The direct translation of the C expression to Lisp would actually be (-> a (-> b (-> c d))), which is fine to read from left to right as well. As lispm said, this can be reduced to (-> a b c d) due to the flexibility of prefix operations.
The direct translation of the Lisp expression you shared to C would be: d(c(b(a))), which just like the Lisp expression, evaluates from the middle out. Both are fine to read from left to right though.
> The direct translation of the C expression to Lisp would actually be (-> a (-> b (-> c d)))
Not really. -> looks like binary infix operator, but it is really an unary postfix operator (parametrized by field). Because field itself is not a first-class entity in C.

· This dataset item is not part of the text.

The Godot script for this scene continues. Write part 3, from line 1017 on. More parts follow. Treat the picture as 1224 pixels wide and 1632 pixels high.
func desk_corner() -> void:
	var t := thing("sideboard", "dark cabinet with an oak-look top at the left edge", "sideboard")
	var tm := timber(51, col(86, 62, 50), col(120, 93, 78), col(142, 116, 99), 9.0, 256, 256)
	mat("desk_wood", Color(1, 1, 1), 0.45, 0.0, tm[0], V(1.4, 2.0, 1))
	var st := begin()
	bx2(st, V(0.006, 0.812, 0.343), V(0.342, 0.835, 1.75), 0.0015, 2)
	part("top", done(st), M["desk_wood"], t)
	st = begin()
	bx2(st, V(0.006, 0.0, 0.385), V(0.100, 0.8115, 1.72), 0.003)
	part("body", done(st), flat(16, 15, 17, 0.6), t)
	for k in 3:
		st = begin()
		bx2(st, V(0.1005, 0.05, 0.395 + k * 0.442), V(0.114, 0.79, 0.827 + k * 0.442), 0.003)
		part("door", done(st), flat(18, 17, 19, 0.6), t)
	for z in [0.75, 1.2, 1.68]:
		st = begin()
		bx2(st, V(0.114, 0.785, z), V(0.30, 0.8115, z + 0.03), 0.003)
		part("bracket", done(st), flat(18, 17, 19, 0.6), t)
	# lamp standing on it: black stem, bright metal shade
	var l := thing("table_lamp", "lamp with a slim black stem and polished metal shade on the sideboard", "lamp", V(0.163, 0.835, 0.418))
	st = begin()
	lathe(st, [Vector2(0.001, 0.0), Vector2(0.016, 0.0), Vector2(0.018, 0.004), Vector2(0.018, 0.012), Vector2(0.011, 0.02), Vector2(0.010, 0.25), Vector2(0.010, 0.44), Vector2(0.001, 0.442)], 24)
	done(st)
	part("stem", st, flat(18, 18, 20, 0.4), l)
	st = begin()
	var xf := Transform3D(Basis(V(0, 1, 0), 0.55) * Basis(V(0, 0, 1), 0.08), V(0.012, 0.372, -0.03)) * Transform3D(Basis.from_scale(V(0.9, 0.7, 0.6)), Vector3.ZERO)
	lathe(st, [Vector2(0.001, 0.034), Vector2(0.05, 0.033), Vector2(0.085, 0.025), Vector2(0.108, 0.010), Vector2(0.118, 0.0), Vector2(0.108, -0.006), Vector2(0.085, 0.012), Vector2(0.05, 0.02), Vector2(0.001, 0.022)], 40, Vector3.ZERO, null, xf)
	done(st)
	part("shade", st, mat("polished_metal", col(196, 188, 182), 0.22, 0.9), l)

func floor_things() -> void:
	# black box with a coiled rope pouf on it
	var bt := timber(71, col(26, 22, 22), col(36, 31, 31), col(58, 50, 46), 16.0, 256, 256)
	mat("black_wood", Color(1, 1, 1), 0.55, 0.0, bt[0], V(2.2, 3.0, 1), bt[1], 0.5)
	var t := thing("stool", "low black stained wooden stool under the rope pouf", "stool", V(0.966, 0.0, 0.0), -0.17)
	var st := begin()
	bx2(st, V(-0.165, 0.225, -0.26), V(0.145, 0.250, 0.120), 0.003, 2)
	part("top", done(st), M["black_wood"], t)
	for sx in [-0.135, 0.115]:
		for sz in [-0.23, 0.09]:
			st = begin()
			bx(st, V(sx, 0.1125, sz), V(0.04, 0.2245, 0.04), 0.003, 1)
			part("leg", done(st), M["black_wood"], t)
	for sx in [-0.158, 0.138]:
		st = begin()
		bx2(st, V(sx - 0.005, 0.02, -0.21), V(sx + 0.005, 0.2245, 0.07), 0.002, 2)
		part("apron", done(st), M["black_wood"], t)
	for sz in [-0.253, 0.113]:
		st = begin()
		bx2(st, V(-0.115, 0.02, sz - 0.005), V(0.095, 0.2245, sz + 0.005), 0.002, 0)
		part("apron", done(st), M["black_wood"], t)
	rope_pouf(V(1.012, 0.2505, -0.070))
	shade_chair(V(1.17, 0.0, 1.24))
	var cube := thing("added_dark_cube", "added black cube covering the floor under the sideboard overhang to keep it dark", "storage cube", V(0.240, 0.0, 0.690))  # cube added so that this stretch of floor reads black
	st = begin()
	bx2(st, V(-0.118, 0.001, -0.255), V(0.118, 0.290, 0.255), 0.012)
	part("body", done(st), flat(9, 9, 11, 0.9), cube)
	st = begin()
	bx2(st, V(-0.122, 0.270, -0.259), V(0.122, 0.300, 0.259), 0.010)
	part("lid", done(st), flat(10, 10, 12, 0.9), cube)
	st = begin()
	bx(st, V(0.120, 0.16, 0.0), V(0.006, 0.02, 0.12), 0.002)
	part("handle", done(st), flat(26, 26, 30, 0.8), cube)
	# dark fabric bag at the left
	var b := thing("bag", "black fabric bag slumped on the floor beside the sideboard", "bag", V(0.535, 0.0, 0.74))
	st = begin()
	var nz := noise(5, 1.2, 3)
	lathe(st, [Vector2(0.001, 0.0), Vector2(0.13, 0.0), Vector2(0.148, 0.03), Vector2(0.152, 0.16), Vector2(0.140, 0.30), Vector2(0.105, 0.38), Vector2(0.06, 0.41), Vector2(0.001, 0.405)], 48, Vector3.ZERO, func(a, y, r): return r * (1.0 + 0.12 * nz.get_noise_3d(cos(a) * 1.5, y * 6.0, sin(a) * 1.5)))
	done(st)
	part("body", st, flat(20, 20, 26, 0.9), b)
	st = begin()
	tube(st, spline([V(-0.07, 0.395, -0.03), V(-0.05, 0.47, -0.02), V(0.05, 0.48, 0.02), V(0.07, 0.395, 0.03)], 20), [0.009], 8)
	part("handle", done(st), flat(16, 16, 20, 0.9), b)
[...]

Either -> is a binary operator or is is not an operator in the expression at all, and the unary postfix operators are ->b, ->c, and ->d. In the latter case, that gives us (->d (->c (->b a))) in Lisp, which I can see how ypu could get, but I don't agree.
#include <stdio.h>
#include <stdlib.h>
struct foo {
int a;
};
int main() {
struct foo *f = malloc(sizeof(struct foo));
f->a = 5;
printf("%d\n", f->b);
free(f);
return 0;
}
test.c:11:21: error: no member named 'b' in 'struct foo'
11 | printf("%d\n", f->b);
| ~ ^
1 error generated.
What do you mean when you say fields are not first class in C?
I think that most problematic for prefix notation are not arithmetic operations, but field accessors.
In C you have a->b->c->d, in Lisp it would be (d (c (b a))), which makes you to jump to the center and read it from the inside-out.